A team of scientists post a crowd-funded campaign of great promise

May 19, 2014 09:01 GMT  ·  By

Fossil fuels are drying up, solar-capturing technology isn't advancing quickly enough and batteries just aren't cutting it. Fusion power was seen as even more remote than geothermal and effective solar power harnessing, but this might no longer be the case.

In fact, you can contribute a few dollars and be among the ones responsible for the enabling of commercial fusion power by the end of this decade.

You see, a crowd-funding campaign has appeared on Indiegogo, set up by a group of researchers from LPP Fusion, based in New Jersey.

The campaign says that it only needs to reach its funding goal of $200,000 / €145,000 in order to start making fusion reactors by 2020.

Fusion reactors which will each cost $500,000 / €290,000, curiously enough, much less than nuclear reactors.

The fusion reactors would also be a lot smaller, capable of fitting inside a garage or shipping container while producing 5 MW (megawatts) for 0.06 cents per kWh.

Thus, a relatively small reactor would have enough energy for 3,500 homes, while needing customers to pay a twentieth of the current price.

All in all, the project sounds like a miracle compared to the ITER project being built in the south of France for $13.7 billion / €10 billion. All owing to the different approach.

In theory, crowd-funding wouldn't even be needed to finance the project put forward by LPP Fusion, but the chief scientists said that most financial resources have been eaten by ITER.

So what's the difference? Focus Fusion doesn't fight the instabilities that result when you try to capture plasma in nuclear fusion. Making the plasma stable is the biggest and most costly challenge of ITER, and LLP Fusion say they don't treat that as a problem, but as a resource to be harnessed.

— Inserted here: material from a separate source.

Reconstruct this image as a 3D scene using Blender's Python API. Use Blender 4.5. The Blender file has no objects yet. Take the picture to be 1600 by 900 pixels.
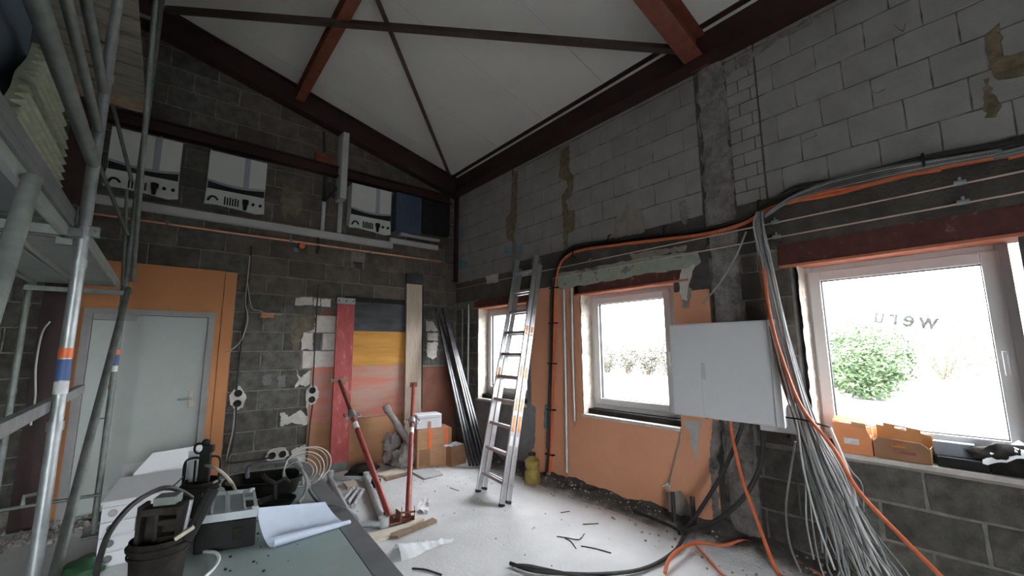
import bpy, bmesh, math, random
from mathutils import Vector, Matrix, noise

random.seed(7)
SC = bpy.context.scene
COL = SC.collection

# ------------------------------------------------------------------ camera, sky, exposure
F_PX, YAW, PITCH, ROLL, EYE = 652.8, 0.6896, 0.14452, -0.00594, Vector((0, 0, 1.63))
_fw = Vector((math.sin(YAW) * math.cos(PITCH), math.cos(YAW) * math.cos(PITCH), math.sin(PITCH)))
_rt = Vector((math.cos(YAW), -math.sin(YAW), 0))
_up = _rt.cross(_fw)
RT = _rt * math.cos(ROLL) + _up * math.sin(ROLL)
UP = _up * math.cos(ROLL) - _rt * math.sin(ROLL)
FW = _fw
cam_data = bpy.data.cameras.new('camera')
cam_data.sensor_width = 36.0
cam_data.lens = F_PX * 36.0 / 1600.0
cam_data.clip_start = 0.05
cam_data.clip_end = 300
cam = bpy.data.objects.new('camera', cam_data)
COL.objects.link(cam)
cam.matrix_world = Matrix(((RT.x, UP.x, -FW.x, EYE.x), (RT.y, UP.y, -FW.y, EYE.y), (RT.z, UP.z, -FW.z, EYE.z), (0, 0, 0, 1)))
SC.camera = cam

SKY = 18.0
world = bpy.data.worlds.new('overcast_sky')
SC.world = world
world.use_nodes = True
wn = world.node_tree.nodes
wn['Background'].inputs['Color'].default_value = (0.93, 0.97, 1.0, 1)
wn['Background'].inputs['Strength'].default_value = SKY
SC.view_settings.view_transform = 'Standard'
SC.view_settings.look = 'None'
SC.view_settings.gamma = 1.0
SC.view_settings.use_curve_mapping = False
SC.view_settings.exposure = 0.45
SC.cycles.max_bounces = 10
SC.cycles.diffuse_bounces = 7
SC.cycles.transparent_max_bounces = 16
SC.cycles.caustics_reflective = False
SC.cycles.caustics_refractive = False
SC.cycles.sample_clamp_indirect = 6.0

# ------------------------------------------------------------------ room measures (metres; camera stands over the origin)
YB, XR = 6.2, 3.85            # back wall, right wall
def roof_z(x): return 5.605 - 0.259 * x

# survey helpers: the real point where a sight line meets a wall, the floor or the roof plane
def sight(px, py): return RT * ((px - 800) / F_PX) + UP * ((450 - py) / F_PX) + FW
def on_back(px, py, y=YB): d = sight(px, py); return EYE + d * (y / d.y)
def on_right(px, py, x=XR): d = sight(px, py); return EYE + d * (x / d.x)
def on_floor(px, py, z=0.0): d = sight(px, py); return EYE + d * ((z - EYE.z) / d.z)
def on_roof(px, py, off=0.0):
    d = sight(px, py); t = (5.605 + off - EYE.z) / (d.z + 0.259 * d.x); return EYE + d * t

# ------------------------------------------------------------------ materials
def lin(c):
    return tuple(((v / 255) / 12.92 if v / 255 <= 0.04045 else ((v / 255 + 0.055) / 1.055) ** 2.4) for v in c)

def mat(name, c1, c2=None, scale=6.0, rough=0.7, metal=0.0, bump=0.0, bscale=40.0, c3=None, stretch=(1, 1, 1), vary=0.0,
        detail=6.0, lo=0.35, hi=0.65, spec=0.5, alpha=None, trans=0.0):
    m = bpy.data.materials.new(name); m.use_nodes = True
    nt = m.node_tree; b = nt.nodes['Principled BSDF']; L = nt.links
    b.inputs['Roughness'].default_value = rough
    b.inputs['Metallic'].default_value = metal
    b.inputs['Specular IOR Level'].default_value = spec
    if trans: b.inputs['Transmission Weight'].default_value = trans
    if alpha is not None: b.inputs['Alpha'].default_value = alpha
    geo = nt.nodes.new('ShaderNodeNewGeometry')
    mp = nt.nodes.new('ShaderNodeMapping'); mp.inputs['Scale'].default_value = stretch
    L.new(geo.outputs['Position'], mp.inputs['Vector'])
    vec = mp.outputs['Vector']
    if c2 is None:
        col = None
        b.inputs['Base Color'].default_value = (*c1, 1)
    else:
        n = nt.nodes.new('ShaderNodeTexNoise'); n.inputs['Scale'].default_value = scale; n.inputs['Detail'].default_value = detail
        n.inputs['Roughness'].default_value = 0.6
        L.new(vec, n.inputs['Vector'])
        r = nt.nodes.new('ShaderNodeValToRGB')
        r.color_ramp.elements[0].position = lo; r.color_ramp.elements[0].color = (*c1, 1)
        r.color_ramp.elements[1].position = hi; r.color_ramp.elements[1].color = (*c2, 1)
        if c3 is not None:
            e = r.color_ramp.elements.new(min(0.99, hi + 0.08)); e.color = (*c3, 1)
        L.new(n.outputs['Fac'], r.inputs['Fac'])
        col = r.outputs['Color']
    if vary and col is not None:
        oi = nt.nodes.new('ShaderNodeObjectInfo')
        mr = nt.nodes.new('ShaderNodeMapRange'); mr.inputs['To Min'].default_value = 1 - vary; mr.inputs['To Max'].default_value = 1 + vary
        L.new(oi.outputs['Random'], mr.inputs['Value'])
        hs = nt.nodes.new('ShaderNodeHueSaturation'); L.new(mr.outputs['Result'], hs.inputs['Value']); L.new(col, hs.inputs['Color'])
        col = hs.outputs['Color']
    if col is not None: L.new(col, b.inputs['Base Color'])
    if bump:
        n2 = nt.nodes.new('ShaderNodeTexNoise'); n2.inputs['Scale'].default_value = bscale; n2.inputs['Detail'].default_value = 8
        L.new(vec, n2.inputs['Vector'])
        bp = nt.nodes.new('ShaderNodeBump'); bp.inputs['Strength'].default_value = bump; bp.inputs['Distance'].default_value = 0.02
        L.new(n2.outputs['Fac'], bp.inputs['Height']); L.new(bp.outputs['Normal'], b.inputs['Normal'])
    return m

def bank_mat():
    # swept dirt: thick and dark at the wall, thinning out over the pale floor
    m = mat('dirt_bank', (.06, .055, .05), (.62, .625, .64), scale=5, rough=.95, bump=.6, bscale=50)
    nt = m.node_tree; L = nt.links
    r = [n for n in nt.nodes if n.type == 'VALTORGB'][0]; n = [n for n in nt.nodes if n.type == 'TEX_NOISE' and n.outputs['Fac'].links and n.outputs['Fac'].links[0].to_node == r][0]
    g = nt.nodes['Geometry'] if 'Geometry' in nt.nodes else [q for q in nt.nodes if q.type == 'NEW_GEOMETRY'][0]
    sx = nt.nodes.new('ShaderNodeSeparateXYZ'); L.new(g.outputs['Position'], sx.inputs[0])
    mr = nt.nodes.new('ShaderNodeMapRange'); mr.inputs['From Min'].default_value = 3.78; mr.inputs['From Max'].default_value = 3.42
    L.new(sx.outputs['X'], mr.inputs['Value'])
    ad = nt.nodes.new('ShaderNodeMath'); ad.operation = 'MULTIPLY_ADD'; ad.inputs[1].default_value = .75; L.new(n.outputs['Fac'], ad.inputs[0]); L.new(mr.outputs['Result'], ad.inputs[2])
    r.color_ramp.elements[0].position = .35; r.color_ramp.elements[1].position = 1.0
    e = r.color_ramp.elements.new(.62); e.color = (.13, .122, .112, 1)
    L.new(ad.outputs[0], r.inputs['Fac'])
    return m

def glass_mat(name, tint=(1, 1, 1), gloss=0.04):
    m = bpy.data.materials.new(name); m.use_nodes = True
    nt = m.node_tree; nt.nodes.remove(nt.nodes['Principled BSDF'])
    t = nt.nodes.new('ShaderNodeBsdfTransparent'); t.inputs['Color'].default_value = (*tint, 1)
    g = nt.nodes.new('ShaderNodeBsdfGlossy'); g.inputs['Roughness'].default_value = 0.02
    mx = nt.nodes.new('ShaderNodeMixShader'); mx.inputs['Fac'].default_value = gloss
    nt.links.new(t.outputs['BSDF'], mx.inputs[1]); nt.links.new(g.outputs['BSDF'], mx.inputs[2])
    nt.links.new(mx.outputs['Shader'], nt.nodes['Material Output'].inputs['Surface'])
    return m

def veil_mat(name, c, see):
    m = bpy.data.materials.new(name); m.use_nodes = True
    nt = m.node_tree; b = nt.nodes['Principled BSDF']; b.inputs['Base Color'].default_value = (*c, 1); b.inputs['Roughness'].default_value = 0.5
    t = nt.nodes.new('ShaderNodeBsdfTransparent'); mx = nt.nodes.new('ShaderNodeMixShader'); mx.inputs['Fac'].default_value = 1 - see
    nt.links.new(t.outputs['BSDF'], mx.inputs[1]); nt.links.new(b.outputs['BSDF'], mx.inputs[2])
    nt.links.new(mx.outputs['Shader'], nt.nodes['Material Output'].inputs['Surface'])
    return m

K = {}
K['concrete'] = mat('concrete_floor', (.58, .585, .60), (.72, .725, .74), scale=1.6, rough=.75, bump=.25, bscale=30, lo=.3, hi=.62)
K['dirt'] = mat('dirt', (.09, .083, .076), (.22, .21, .20), scale=14, rough=.95, bump=.8, bscale=50)
K['dirt_bank'] = bank_mat()
K['rubble'] = mat('rubble', (.14, .13, .12), (.42, .40, .38), scale=30, rough=.95, bump=.3)
K['block_dark'] = mat('dark_pumice_block', (.07, .067, .056), (.14, .135, .118), scale=9, rough=.95, bump=.7, bscale=120, vary=.22)
K['block_brown'] = mat('brown_pumice_block', (.085, .070, .056), (.15, .127, .105), scale=7, rough=.95, bump=.7, bscale=120, vary=.2)
K['block_light'] = mat('aerated_block', (.23, .221, .208), (.285, .274, .26), scale=5, rough=.9, bump=.2, bscale=90, vary=.05)
K['block_white'] = mat('whitewashed_block', (.52, .47, .43), (.68, .63, .60), scale=10, rough=.9, bump=.3, vary=.1)
K['mortar'] = mat('mortar_joint', (.15, .145, .125), (.26, .25, .22), scale=12, rough=.95, bump=.5)
K['joint_dark'] = mat('open_joint', (.05, .045, .04), (.09, .08, .075), scale=12, rough=.95)
K['mortar_rough'] = mat('rough_mortar', (.13, .12, .11), (.27, .255, .24), scale=9, rough=.95, bump=.9, bscale=40)
K['mortar_tan'] = mat('tan_mortar', (.10, .078, .046), (.20, .155, .095), scale=12, rough=.95, bump=.5)
K['mortar_brown'] = mat('brown_mortar_smear', (.10, .085, .062), (.20, .165, .12), scale=10, rough=.95, bump=.5)
K['mortar_grey'] = mat('grey_mortar', (.22, .19, .165), (.30, .27, .24), scale=8, rough=.95, bump=.3)
K['concrete_dark'] = mat('dark_concrete', (.055, .048, .04), (.10, .088, .076), scale=5, rough=.95, bump=.6)
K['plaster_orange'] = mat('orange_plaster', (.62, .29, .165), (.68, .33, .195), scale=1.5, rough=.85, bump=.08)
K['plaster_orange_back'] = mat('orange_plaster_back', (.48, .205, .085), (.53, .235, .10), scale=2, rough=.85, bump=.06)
K['plaster_grey'] = mat('grey_plaster', (.14, .14, .14), (.22, .22, .22), scale=4, rough=.9, bump=.3)
K['plaster_white'] = mat('white_plaster', (.50, .47, .43), (.66, .64, .61), scale=10, rough=.9, bump=.4)
K['plaster_pale'] = mat('pale_filler', (.36, .355, .35), (.45, .44, .43), scale=10, rough=.9, bump=.3)
K['reveal'] = mat('reveal_plaster', (.50, .44, .38), (.68, .62, .56), scale=9, rough=.9, bump=.7, bscale=25)
K['paint_green'] = mat('pale_green_paint', (.24, .29, .22), (.36, .40, .32), scale=8, rough=.85, bump=.3, c3=(.20, .18, .16), lo=.3, hi=.55)
K['paint_teal'] = mat('teal_paint', (.12, .20, .22), (.18, .26, .28), scale=20, rough=.8)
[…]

The main device, only a few inches-wide, has a hollow cylinder at the center, made of copper. This anode is insulated (in white) from the circle of copper rods acting as an outer electrode (cathode). A vacuum chamber filled with the fusion fuel holds this arrangement.

The chamber, in turn, is connected to a capacitor bank that pulses over a million amps from the cathode to the anode in a single microsecond. That ionizes the gas, turning it into plasma. And with parallel currents running through that plasma, a magnetic field is generated, forcing dense plasma filaments to twist around each other, keeping all the plasma concentrated in a small area.

Meanwhile, the magnetic fields shape the plasma filaments into a plasmoid shaped like a donut, compressed to less than a few mm across. When a certain density is reached, radiation starts to escape from the plasmoid center.

That causes the magnetic field to fail, hurling a beam of electrons on one end and a beam of ions from the other. The interaction between the beam electrons and the ones in the plasmoid heat the area to over 1.8 billion degrees Celsius, which makes fusion reactions possible.

That lets boron and hydrogen atoms briefly fuse into a carbon nucleus, and subsequently break into three helium atoms and a lot of energy. This reaction doesn't leave radioactive waste (unlike the normal approach that uses deuterium and tritium) and the end products don't last for more than 20 minutes, ensuring that it only takes nine hours for the radiation in the reactor to settle down to normal level in nine hours or so.

Finally, the end product of the reaction consists of charged particles, capable of being directly turned into electrical power, making the whole process 10 times cheaper and more efficient. At the end of it all, electricity is gathered from the ion beam (60%, captured and converted by a magnetically-fluctuating metal coil) and the x-ray pulse caused by the reaction (40 percent).

The Indiegogo campaign is there only because the researchers need money to buy some beryllium electrodes. They intend to prove their approach and build a prototype by 2016.